Workshop: Accumulating Notes
Wann: Fr, 01.12.2023, 14:00 Uhr bis Sa, 02.12.2023, 14:45 Uhr
Wo: Warburgstraße 26, 20354 Hamburg
Accumulating Notes: Notebooks, Diaries and Related Examples of Everyday
Writing as Multilayered Written Artefacts
People take notes in different contexts of their daily life, thereby producing (or modifying) a wide range of disparate written artefacts. The term ‘note’ is highly polysemic. As ‘a brief written observation, record, or abstract of facts’ (OED), a note can take the form of ephemeral written artefacts such as a shopping list on a slip of paper or a receipt on a piece of pottery. However, especially notes to be kept and transmitted over longer periods of time are often compiled or stored in one place, for example in a bound book, as a block of loose leaves within a box, or they might even manifest as a wall covered by graffiti.
While written artefacts such as notebooks or diaries specifically serve as places to keep notes, note-taking is, of course, not restricted to these. Another common practice is to record notes in the open spaces of an already existing written artefact of any kind, for example, as explanatory ‘paracontent’ (Ciotti et al. 2018) around a core content in a manuscript codex. In such cases, a note is usually an ‘explanatory or critical annotation or comment appended to a passage in a book, manuscript, etc.’ (likewise OED).

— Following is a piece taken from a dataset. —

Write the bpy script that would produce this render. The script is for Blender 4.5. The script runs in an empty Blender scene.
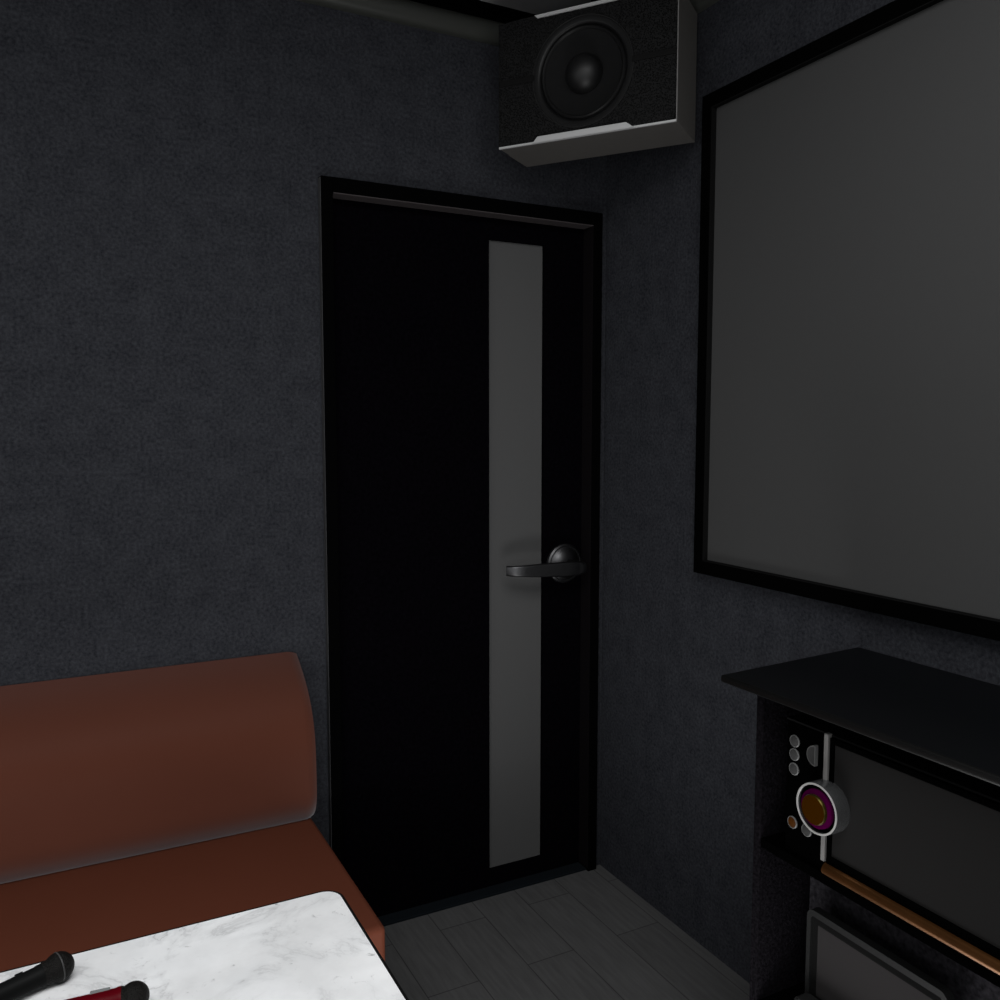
import bpy, bmesh, math, random
from mathutils import Vector, Matrix
random.seed(7)
S = bpy.context.scene
COL = S.collection
PI = math.pi

# ------------------------------------------------------------------ materials
def new_mat(name):
    m = bpy.data.materials.new(name); m.use_nodes = True
    nt = m.node_tree; nt.nodes.clear()
    o = nt.nodes.new('ShaderNodeOutputMaterial')
    b = nt.nodes.new('ShaderNodeBsdfPrincipled')
    nt.links.new(b.outputs[0], o.inputs[0])
    return m, nt, b

def lin(c):
    return tuple(((v/255)/12.92 if v/255 <= .04045 else ((v/255+.055)/1.055)**2.4) for v in c)

def simple(name, col, rough=.6, spec=.0, metal=0., noise=0., nscale=60., bump=0., bscale=200., coat=0., coat_rough=.1):
    """plain surface with faint procedural mottling and grain; col is linear albedo"""
    m, nt, b = new_mat(name)
    b.inputs['Roughness'].default_value = rough
    b.inputs['Specular IOR Level'].default_value = spec
    b.inputs['Metallic'].default_value = metal
    b.inputs['Coat Weight'].default_value = coat
    b.inputs['Coat Roughness'].default_value = coat_rough
    tc = nt.nodes.new('ShaderNodeTexCoord')
    n = nt.nodes.new('ShaderNodeTexNoise'); n.inputs['Scale'].default_value = nscale; n.inputs['Detail'].default_value = 3
    nt.links.new(tc.outputs['Object'], n.inputs['Vector'])
    r = nt.nodes.new('ShaderNodeValToRGB')
    k = noise
    r.color_ramp.elements[0].position = .3; r.color_ramp.elements[1].position = .7
    r.color_ramp.elements[0].color = tuple(c*(1-k) for c in col)+(1,)
    r.color_ramp.elements[1].color = tuple(c*(1+k) for c in col)+(1,)
    nt.links.new(n.outputs['Fac'], r.inputs[0]); nt.links.new(r.outputs[0], b.inputs['Base Color'])
    if bump:
        n2 = nt.nodes.new('ShaderNodeTexNoise'); n2.inputs['Scale'].default_value = bscale; n2.inputs['Detail'].default_value = 2
        nt.links.new(tc.outputs['Object'], n2.inputs['Vector'])
        bp = nt.nodes.new('ShaderNodeBump'); bp.inputs['Strength'].default_value = bump; bp.inputs['Distance'].default_value = .002
        nt.links.new(n2.outputs['Fac'], bp.inputs['Height']); nt.links.new(bp.outputs[0], b.inputs['Normal'])
    return m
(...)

Recent scholarship has proposed to approach written artefacts as ‘evolving entities’ (Friedrich and Schwarke 2016) and suggested frameworks for the analysis of their development over the course of time (see, for example, Gumbert 2004; Andrist, Canart and Maniaci 2013). Such a stratigraphic analysis, aiming to identify the multiple ‘layers’ of written artefacts, has been successfully applied to many written artefacts, especially those produced in the course of a more or less clearly identifiable and planned ‘project’. Notes of the second type delineated above would in many cases constitute layers added to such artefacts in the course of their life cycle. However, the potential of the stratigraphic approach remains largely untapped for written artefacts that include notes of the first type and whose production and development does not follow a predefined plan or necessarily proceed in an orderly fashion.

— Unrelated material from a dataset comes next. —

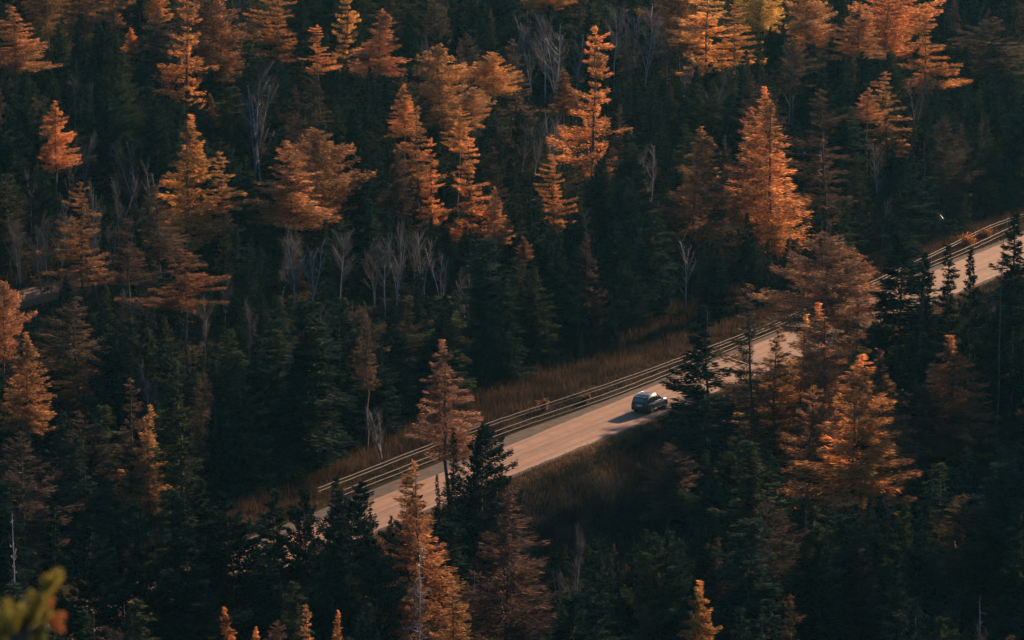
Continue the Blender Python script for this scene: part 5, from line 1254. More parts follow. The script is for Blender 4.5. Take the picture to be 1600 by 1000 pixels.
(2,62.6,546.7,7.15,11.5,11.5,3.7,'b',2,3.7,8),
(0,1.6,551.8,17.45,9.2,9.2,2.6,'c',5,5.4,('slim faded brown larch above the bright larch fringe at the top', 10)),
(3,70.8,551.3,6.21,6.5,6.5,2.3,'v',1,5.4,('small grey leafless birch above the dark olive and orange larch', 20)),
(2,23.7,557.1,14.34,11.2,11.2,3.9,'b',1,0.3,('slim dark bushy pine above the grey leafless birch', 30)),
(1,74.2,559.6,6.32,11.3,11.3,3.7,'f',1,5.4,19),
(2,83.0,560.4,6.25,13.1,13.1,4.8,'b',1,5.5,8),
(0,-1.7,561.7,18.28,8.6,8.6,3.2,'r',5,1.0,28),
(2,6.4,565.2,17.22,11.5,11.5,3.9,'b',1,1.6,9),
(3,10.6,563.5,16.71,7.6,7.6,2.7,'v',1,1.9,('tall grey leafless birch above the bright larch fringe at the top', 21)),
(2,72.7,562.3,6.70,11.5,11.5,3.7,'b',0,1.1,8),
(2,84.0,564.2,6.56,16.4,16.4,5.2,'b',0,6.0,8),
(2,14.5,569.8,16.96,11.5,11.5,4.7,'b',1,5.3,9),
(2,16.8,571.2,16.60,11.5,11.5,4.5,'b',1,2.8,9),
(3,23.5,569.1,14.90,6.0,6.0,2.0,'v',1,5.6,('small grey leafless birch above the grey leafless birch', 20)),
(0,42.7,571.3,12.14,11.5,11.5,3.5,'c',5,5.7,('slim faded brown larch above the palest golden larch', 9)),
(2,82.2,566.4,6.89,13.1,13.1,4.2,'b',2,2.7,8),
(2,24.9,572.0,14.58,9.9,9.9,3.7,'b',2,1.7,8),
(2,32.3,572.9,13.25,10.1,10.1,3.7,'b',0,2.7,('slim dark bushy pine above the bright orange larch', 30)),
(2,83.6,573.3,6.92,13.9,13.9,4.5,'b',1,0.2,8),
(2,31.9,577.9,14.07,11.3,11.3,4.2,'b',1,0.8,8),
(0,53.0,577.7,11.00,11.5,11.5,3.6,'r',5,1.3,('slim faded brown larch above the smooth orange larch', 9)),
(2,40.7,584.3,14.28,11.5,11.5,3.6,'b',1,5.1,8),
(2,52.3,586.0,11.91,11.5,11.5,4.0,'b',2,0.1,('slim dark bushy pine above the orange larch with a dark green spruce', 30)),
(2,62.3,583.8,10.42,10.4,10.4,4.2,'b',1,6.1,('broad dark bushy pine above the smooth orange larch', 30)),
(3,67.6,586.1,10.33,6.2,6.2,2.3,'v',1,3.3,34),
(2,85.0,585.7,6.49,16.4,16.4,6.3,'b',1,1.6,8),
(3,52.1,590.5,12.52,6.6,6.6,2.0,'v',1,3.9,('small grey leafless birch above the orange larch with a dark green spruce', 20)),
(3,61.4,590.8,11.72,6.9,6.9,2.5,'v',1,5.9,('small grey leafless birch above the smooth orange larch', 20)),
(3,62.4,596.2,12.37,6.1,6.1,2.4,'v',1,0.5,34),
(3,70.8,596.9,10.31,6.7,6.7,2.3,'v',1,5.5,34),
(2,59.7,602.8,13.54,11.5,11.5,4.2,'b',1,1.6,8),
(2,68.6,605.6,11.17,11.5,11.5,4.3,'b',1,1.0,8),
(0,76.0,604.2,9.35,11.5,11.5,4.5,'r',5,4.2,27),
(2,86.0,604.2,8.22,14.8,14.8,5.0,'b',1,3.5,8),
(2,79.2,611.6,10.00,11.5,11.5,3.6,'b',0,1.9,8),
(2,87.7,609.2,8.57,12.4,12.4,4.0,'b',1,4.3,8),
(2,68.1,617.0,12.11,9.4,9.4,4.0,'b',0,4.4,8),
(2,87.9,616.0,9.03,14.2,14.2,5.6,'b',1,4.7,8),
(3,86.7,621.3,9.66,6.6,6.6,2.7,'v',1,3.7,34),
(2,83.9,628.6,10.80,10.8,10.8,3.5,'b',2,5.4,8),
(2,86.2,633.0,10.69,11.5,11.5,3.9,'b',2,2.9,8),
]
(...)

Focusing on the multifarious manifestations of notes as material tools for the visualization, organization, and transmission of knowledge, the present workshop aims to address this gap. It invites scholars working on written artefacts involved in practices of note-taking to address them as multilayered written artefacts. Taking into account not only the development of collections of notes over time, but also the different origins and (possibly) further uses of notes, it aims to uncover patterns in the practice(s) of note-taking and the artefacts resulting from such practices.
The present workshop focuses on the multifarious manifestations of notes as material tools for the visualization, organization, and transmission of knowledge. Taking into account not only the development of collections of notes over time as multilayered written artefacts, but also the different origins and (possibly) further uses of notes, it aims to uncover patterns in the practice(s) of note-taking and the artefacts resulting from such practices.